EXERCISE REQUIREMENTS » The entire listing is to be repeated verbatim.

DATASET EXTRACT »
____________

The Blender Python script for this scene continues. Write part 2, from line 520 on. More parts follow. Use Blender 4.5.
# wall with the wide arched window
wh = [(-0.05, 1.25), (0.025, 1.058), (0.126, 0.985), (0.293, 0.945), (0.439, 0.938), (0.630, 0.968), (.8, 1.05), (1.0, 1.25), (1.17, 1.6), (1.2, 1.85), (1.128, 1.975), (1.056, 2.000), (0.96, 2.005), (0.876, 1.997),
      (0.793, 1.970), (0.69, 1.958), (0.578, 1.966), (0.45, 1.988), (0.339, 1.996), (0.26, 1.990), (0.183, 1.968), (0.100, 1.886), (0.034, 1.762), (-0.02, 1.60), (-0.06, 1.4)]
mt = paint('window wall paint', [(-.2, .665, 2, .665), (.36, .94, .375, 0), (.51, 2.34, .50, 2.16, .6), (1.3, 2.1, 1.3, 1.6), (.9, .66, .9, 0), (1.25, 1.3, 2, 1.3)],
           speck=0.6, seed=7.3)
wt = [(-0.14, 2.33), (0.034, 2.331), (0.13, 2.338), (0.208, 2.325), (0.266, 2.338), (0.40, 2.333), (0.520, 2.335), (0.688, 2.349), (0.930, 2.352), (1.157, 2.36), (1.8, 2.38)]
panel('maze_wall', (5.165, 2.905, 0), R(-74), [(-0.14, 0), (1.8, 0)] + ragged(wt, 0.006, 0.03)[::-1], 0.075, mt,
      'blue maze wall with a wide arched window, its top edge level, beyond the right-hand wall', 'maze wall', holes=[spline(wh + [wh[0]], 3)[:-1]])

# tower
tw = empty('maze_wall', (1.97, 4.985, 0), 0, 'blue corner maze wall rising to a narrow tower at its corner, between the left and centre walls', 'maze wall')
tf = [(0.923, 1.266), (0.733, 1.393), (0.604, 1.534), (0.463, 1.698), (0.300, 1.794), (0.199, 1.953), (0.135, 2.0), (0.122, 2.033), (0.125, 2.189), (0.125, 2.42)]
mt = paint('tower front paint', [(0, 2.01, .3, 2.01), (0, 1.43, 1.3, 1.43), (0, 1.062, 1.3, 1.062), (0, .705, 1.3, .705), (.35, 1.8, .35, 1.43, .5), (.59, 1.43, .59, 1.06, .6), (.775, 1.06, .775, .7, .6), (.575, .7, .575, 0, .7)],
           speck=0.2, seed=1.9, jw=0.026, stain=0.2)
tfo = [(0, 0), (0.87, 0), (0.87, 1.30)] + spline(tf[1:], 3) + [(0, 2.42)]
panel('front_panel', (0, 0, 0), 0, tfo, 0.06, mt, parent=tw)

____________

FULL RESPONSE »
The Blender Python script for this scene continues. Write part 2, from line 520 on. More parts follow. Use Blender 4.5.
# wall with the wide arched window
wh = [(-0.05, 1.25), (0.025, 1.058), (0.126, 0.985), (0.293, 0.945), (0.439, 0.938), (0.630, 0.968), (.8, 1.05), (1.0, 1.25), (1.17, 1.6), (1.2, 1.85), (1.128, 1.975), (1.056, 2.000), (0.96, 2.005), (0.876, 1.997),
      (0.793, 1.970), (0.69, 1.958), (0.578, 1.966), (0.45, 1.988), (0.339, 1.996), (0.26, 1.990), (0.183, 1.968), (0.100, 1.886), (0.034, 1.762), (-0.02, 1.60), (-0.06, 1.4)]
mt = paint('window wall paint', [(-.2, .665, 2, .665), (.36, .94, .375, 0), (.51, 2.34, .50, 2.16, .6), (1.3, 2.1, 1.3, 1.6), (.9, .66, .9, 0), (1.25, 1.3, 2, 1.3)],
           speck=0.6, seed=7.3)
wt = [(-0.14, 2.33), (0.034, 2.331), (0.13, 2.338), (0.208, 2.325), (0.266, 2.338), (0.40, 2.333), (0.520, 2.335), (0.688, 2.349), (0.930, 2.352), (1.157, 2.36), (1.8, 2.38)]
panel('maze_wall', (5.165, 2.905, 0), R(-74), [(-0.14, 0), (1.8, 0)] + ragged(wt, 0.006, 0.03)[::-1], 0.075, mt,
      'blue maze wall with a wide arched window, its top edge level, beyond the right-hand wall', 'maze wall', holes=[spline(wh + [wh[0]], 3)[:-1]])

# tower
tw = empty('maze_wall', (1.97, 4.985, 0), 0, 'blue corner maze wall rising to a narrow tower at its corner, between the left and centre walls', 'maze wall')
tf = [(0.923, 1.266), (0.733, 1.393), (0.604, 1.534), (0.463, 1.698), (0.300, 1.794), (0.199, 1.953), (0.135, 2.0), (0.122, 2.033), (0.125, 2.189), (0.125, 2.42)]
mt = paint('tower front paint', [(0, 2.01, .3, 2.01), (0, 1.43, 1.3, 1.43), (0, 1.062, 1.3, 1.062), (0, .705, 1.3, .705), (.35, 1.8, .35, 1.43, .5), (.59, 1.43, .59, 1.06, .6), (.775, 1.06, .775, .7, .6), (.575, .7, .575, 0, .7)],
           speck=0.2, seed=1.9, jw=0.026, stain=0.2)
tfo = [(0, 0), (0.87, 0), (0.87, 1.30)] + spline(tf[1:], 3) + [(0, 2.42)]
panel('front_panel', (0, 0, 0), 0, tfo, 0.06, mt, parent=tw)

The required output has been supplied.